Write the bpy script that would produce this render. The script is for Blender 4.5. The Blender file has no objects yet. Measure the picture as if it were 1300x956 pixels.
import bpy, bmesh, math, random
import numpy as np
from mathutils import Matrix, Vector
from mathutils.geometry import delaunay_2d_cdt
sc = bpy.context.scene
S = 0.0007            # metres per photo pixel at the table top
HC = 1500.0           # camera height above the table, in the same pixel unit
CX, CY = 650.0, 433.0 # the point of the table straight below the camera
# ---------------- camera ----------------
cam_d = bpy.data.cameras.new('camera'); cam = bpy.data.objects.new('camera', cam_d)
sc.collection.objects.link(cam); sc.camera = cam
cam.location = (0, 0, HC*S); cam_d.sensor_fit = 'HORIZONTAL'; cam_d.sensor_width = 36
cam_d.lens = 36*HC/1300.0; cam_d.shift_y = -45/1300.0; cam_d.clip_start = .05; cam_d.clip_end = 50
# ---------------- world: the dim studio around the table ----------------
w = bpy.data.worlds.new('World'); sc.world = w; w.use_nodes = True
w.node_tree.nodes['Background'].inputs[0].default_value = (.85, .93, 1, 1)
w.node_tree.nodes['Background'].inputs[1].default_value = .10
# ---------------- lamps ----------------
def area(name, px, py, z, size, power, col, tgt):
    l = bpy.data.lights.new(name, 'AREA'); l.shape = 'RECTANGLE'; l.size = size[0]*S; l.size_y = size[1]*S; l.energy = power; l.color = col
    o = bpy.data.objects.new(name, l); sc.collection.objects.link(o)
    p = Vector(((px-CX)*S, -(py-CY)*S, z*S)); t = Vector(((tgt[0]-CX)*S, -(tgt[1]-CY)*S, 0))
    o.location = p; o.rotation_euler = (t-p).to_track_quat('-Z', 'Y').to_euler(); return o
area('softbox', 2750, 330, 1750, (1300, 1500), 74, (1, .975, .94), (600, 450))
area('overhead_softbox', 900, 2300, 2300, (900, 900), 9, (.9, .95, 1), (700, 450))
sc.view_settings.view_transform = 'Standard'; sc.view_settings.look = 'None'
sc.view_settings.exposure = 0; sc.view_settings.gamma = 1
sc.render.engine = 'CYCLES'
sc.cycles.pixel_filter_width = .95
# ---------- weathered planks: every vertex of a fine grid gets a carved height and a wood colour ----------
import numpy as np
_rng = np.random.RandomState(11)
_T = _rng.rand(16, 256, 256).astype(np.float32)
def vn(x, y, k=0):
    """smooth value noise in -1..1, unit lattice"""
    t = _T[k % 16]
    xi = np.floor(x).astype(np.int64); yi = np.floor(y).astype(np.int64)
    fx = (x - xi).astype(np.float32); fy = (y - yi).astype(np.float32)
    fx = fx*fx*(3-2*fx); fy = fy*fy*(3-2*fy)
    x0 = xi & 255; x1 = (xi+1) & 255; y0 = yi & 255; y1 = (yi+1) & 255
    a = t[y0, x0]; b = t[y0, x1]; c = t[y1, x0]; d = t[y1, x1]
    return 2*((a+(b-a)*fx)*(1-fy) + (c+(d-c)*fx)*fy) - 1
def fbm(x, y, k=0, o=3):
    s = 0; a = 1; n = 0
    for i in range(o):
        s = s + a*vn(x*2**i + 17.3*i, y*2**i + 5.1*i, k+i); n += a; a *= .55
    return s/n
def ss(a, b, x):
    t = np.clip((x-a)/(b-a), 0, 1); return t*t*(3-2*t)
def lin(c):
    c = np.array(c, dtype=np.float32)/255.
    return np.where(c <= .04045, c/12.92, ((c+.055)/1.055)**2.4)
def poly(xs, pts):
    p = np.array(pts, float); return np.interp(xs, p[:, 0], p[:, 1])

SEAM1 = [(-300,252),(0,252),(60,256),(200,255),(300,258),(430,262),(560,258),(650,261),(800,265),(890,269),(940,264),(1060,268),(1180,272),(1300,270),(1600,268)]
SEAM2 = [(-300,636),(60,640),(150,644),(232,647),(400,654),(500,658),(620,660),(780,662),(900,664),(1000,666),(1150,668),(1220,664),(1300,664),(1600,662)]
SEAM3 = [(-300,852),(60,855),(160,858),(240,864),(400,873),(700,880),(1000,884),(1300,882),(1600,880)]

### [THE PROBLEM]
Reproduce every line above without error.

### [RESPONSE TO THIS TASK]
Write the bpy script that would produce this render. The script is for Blender 4.5. The Blender file has no objects yet. Measure the picture as if it were 1300x956 pixels.
import bpy, bmesh, math, random
import numpy as np
from mathutils import Matrix, Vector
from mathutils.geometry import delaunay_2d_cdt
sc = bpy.context.scene
S = 0.0007            # metres per photo pixel at the table top
HC = 1500.0           # camera height above the table, in the same pixel unit
CX, CY = 650.0, 433.0 # the point of the table straight below the camera
# ---------------- camera ----------------
cam_d = bpy.data.cameras.new('camera'); cam = bpy.data.objects.new('camera', cam_d)
sc.collection.objects.link(cam); sc.camera = cam
cam.location = (0, 0, HC*S); cam_d.sensor_fit = 'HORIZONTAL'; cam_d.sensor_width = 36
cam_d.lens = 36*HC/1300.0; cam_d.shift_y = -45/1300.0; cam_d.clip_start = .05; cam_d.clip_end = 50
# ---------------- world: the dim studio around the table ----------------
w = bpy.data.worlds.new('World'); sc.world = w; w.use_nodes = True
w.node_tree.nodes['Background'].inputs[0].default_value = (.85, .93, 1, 1)
w.node_tree.nodes['Background'].inputs[1].default_value = .10
# ---------------- lamps ----------------
def area(name, px, py, z, size, power, col, tgt):
    l = bpy.data.lights.new(name, 'AREA'); l.shape = 'RECTANGLE'; l.size = size[0]*S; l.size_y = size[1]*S; l.energy = power; l.color = col
    o = bpy.data.objects.new(name, l); sc.collection.objects.link(o)
    p = Vector(((px-CX)*S, -(py-CY)*S, z*S)); t = Vector(((tgt[0]-CX)*S, -(tgt[1]-CY)*S, 0))
    o.location = p; o.rotation_euler = (t-p).to_track_quat('-Z', 'Y').to_euler(); return o
area('softbox', 2750, 330, 1750, (1300, 1500), 74, (1, .975, .94), (600, 450))
area('overhead_softbox', 900, 2300, 2300, (900, 900), 9, (.9, .95, 1), (700, 450))
sc.view_settings.view_transform = 'Standard'; sc.view_settings.look = 'None'
sc.view_settings.exposure = 0; sc.view_settings.gamma = 1
sc.render.engine = 'CYCLES'
sc.cycles.pixel_filter_width = .95
# ---------- weathered planks: every vertex of a fine grid gets a carved height and a wood colour ----------
import numpy as np
_rng = np.random.RandomState(11)
_T = _rng.rand(16, 256, 256).astype(np.float32)
def vn(x, y, k=0):
    """smooth value noise in -1..1, unit lattice"""
    t = _T[k % 16]
    xi = np.floor(x).astype(np.int64); yi = np.floor(y).astype(np.int64)
    fx = (x - xi).astype(np.float32); fy = (y - yi).astype(np.float32)
    fx = fx*fx*(3-2*fx); fy = fy*fy*(3-2*fy)
    x0 = xi & 255; x1 = (xi+1) & 255; y0 = yi & 255; y1 = (yi+1) & 255
    a = t[y0, x0]; b = t[y0, x1]; c = t[y1, x0]; d = t[y1, x1]
    return 2*((a+(b-a)*fx)*(1-fy) + (c+(d-c)*fx)*fy) - 1
def fbm(x, y, k=0, o=3):
    s = 0; a = 1; n = 0
    for i in range(o):
        s = s + a*vn(x*2**i + 17.3*i, y*2**i + 5.1*i, k+i); n += a; a *= .55
    return s/n
def ss(a, b, x):
    t = np.clip((x-a)/(b-a), 0, 1); return t*t*(3-2*t)
def lin(c):
    c = np.array(c, dtype=np.float32)/255.
    return np.where(c <= .04045, c/12.92, ((c+.055)/1.055)**2.4)
def poly(xs, pts):
    p = np.array(pts, float); return np.interp(xs, p[:, 0], p[:, 1])

SEAM1 = [(-300,252),(0,252),(60,256),(200,255),(300,258),(430,262),(560,258),(650,261),(800,265),(890,269),(940,264),(1060,268),(1180,272),(1300,270),(1600,268)]
SEAM2 = [(-300,636),(60,640),(150,644),(232,647),(400,654),(500,658),(620,660),(780,662),(900,664),(1000,666),(1150,668),(1220,664),(1300,664),(1600,662)]
SEAM3 = [(-300,852),(60,855),(160,858),(240,864),(400,873),(700,880),(1000,884),(1300,882),(1600,880)]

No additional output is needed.